Si le résultat de la Conférence de Copenhague est un échec amer pour les investisseurs, tout indique que les citoyens et consommateurs valoriseront de plus en plus les énergies propres, en dépit des problèmes de coûts supplémentaires qu’ils devront accepter. On assistera bel et bien à une formidable transition vers une économie pauvre en carbone qui ira en s’accélérant, même si les phases en creux seront encore nombreuses. Les grands groupes industriels, déçus des tergiversations politiques internationales, vont certes réexaminer leur stratégie mais tout indique qu’ils sont conscients des avantages concurrentiels qu’ils peuvent tirer des technologies propres. Plus surprenant peut-être, le CO2 assimilé jusqu’ici à un polluant de l’atmosphère dont il faut se débarrasser devient une nouvelle matière première à valoriser. A titre d’exemple, tous les grands cimentiers envisagent de séquestrer le CO2 pour l’utiliser comme catalyseur de produits en remplacement de ressources fossiles.

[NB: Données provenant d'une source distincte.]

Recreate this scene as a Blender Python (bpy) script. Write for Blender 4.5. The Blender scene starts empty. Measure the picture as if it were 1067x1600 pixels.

La vision stratégique du ministre de l’Energie américain, Steven Chu, qui a toujours refusé de considérer les graves questions posées par le changement climatique en termes de coûts mais bien davantage comme autant d’opportunités, gagne peu à peu son pari. Il a mis en place une stratégie d’innovations dans les énergies qui brise les fronts antagonistes entre ceux qui pensent qu’une taxation du carbone détruira l’industrie américaine et le camp opposé, qui y voit l’occasion unique de stimuler une économie dont l’addiction aux ressources fossiles est dangereuse et à terme pénalisante.
C’est peut-être une leçon à retenir pour l’Europe et la Suisse : un cadre légal favorable aux énergies propres est sans doute nécessaire mais pas suffisant. Les Etats-Unis ont relancé l’innovation ; l’Europe et la Suisse disposent des instruments légaux pour soutenir l’entrée sur le marché des énergies vertes, mais elles tardent à financer plus résolument la recherche ; à l’inverse, la Chine pratique les deux à la fois : elle n’hésite pas à soutenir massivement les énergies vertes et accroît chaque jour davantage ses efforts de recherche.
En raison de ses nouvelles fonctions à la rédaction en chef du « Temps », la chronique hebdomadaire de Pierre Veya sera interrompue en avril et reprendra sous une nouvelle forme, qui sera communiquée en mai prochain.